After my post of T.C.'s Chopper, I was reminded by my good friend that while on the ground, T.C. drove a VW Vanagon with a matching paint scheme. 

I will make a prediction and say that the same color format and configuration will show up in a future artwork of mine. (i got a lock)

Sunday, July 20, 2008

Fred Eerdekens

This is a work that I installed at a private residence. It is a beautiful example of the work of Fred Eerderkins. As you can see, the work is dependent on the light source in order to complete the piece. But even with out the light casting a shadow and spelling the title, it still functions very nicely.  If you like this work, you can see more of it at the Spencer Brownstone website. 

Sunday, July 6, 2008

TC's Chopper

I was thinking about some of the things I thought were cool when I was was kid and Magnum's Ferrari was cool but it never compared to TC's chopper. TC's chopper also blows away Zeds chopper but we all know that "Zed's dead baby, Zed's dead"
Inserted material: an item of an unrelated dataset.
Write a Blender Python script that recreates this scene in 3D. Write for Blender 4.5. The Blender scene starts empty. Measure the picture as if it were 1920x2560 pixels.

I know this doesn't fit with my blog but I just wanted to post it. 

The Artist Statement

An artist statement is always one of those things that throws me off. The question of how does all of my artwork fit into one little statement. If art is a visual language, why does it need to be translated for the viewer? As I look at the work I have made in New York, I find a common thread between everything and that is the materials and how I am using them. Sometimes the imagery is abstract while at other times it is based in some form of representation, mostly with the use of an iconographic form that represents some sort of encompassing thought I have about a secret society for example. But when the representation is taken away, the drawings still contain a common thread. 
Apart from the representation, I am interested in creating a space that lies somewhere between three dimensional and a flat space that addresses the surface. I have been working laboriously on the small drawings so that 'feel' carries over into the drawing. A slow build-up of graphite on the tooth of the paper until the pencil begins to burnish the paper and change it's texture. Doing the same with ball-point pen while including multiple lines in order to give a shape a pulsating affect. Markers have allowed me a very 'dead' form of mark-making that has been challenging to work with but allows for a space that cannot be achieved any other way. The last drawing tool I have been using is highlighters. They have provided me with a means of accenting small areas while at the same time giving a rich color to the work. 
Abstraction has always played an important role in my work but I enjoy being able to use imagery when it is needed. And then the question of 'when is it needed and why' needs to be explained and that is where things start to fall apart for me. I start to feel that the reasoning needs to be profound and will begin to loose its impact if it is not backed up by some current social issue placed on our shoulders by society. 
When it comes down to it, I want my statement to be about what I like in art and that is the way different materials are used and how beautiful and exciting it can be when they are combined in one piece and  begin to speak in unison while still retaining their individuality. 

Thursday, July 3, 2008

With my current series of drawings, I am giving myself the permission to stop a drawing whenever I want and then start a new one that is a copy with additions. For example, these two drawings were both started with a different intention in mind.  As I began the bottom one with the felt tip markers I liked the way the white of the paper was interacting with the fading marker stripes, so, I stopped at that point and began another.  The top drawing became a conversation with the first and I wanted it to speak to the silent white space of the first with a voice that spoke in a similar volume as the faded stripes. Working in this manner has allowed me to look at details of similar ideas that are expressed in different mediums.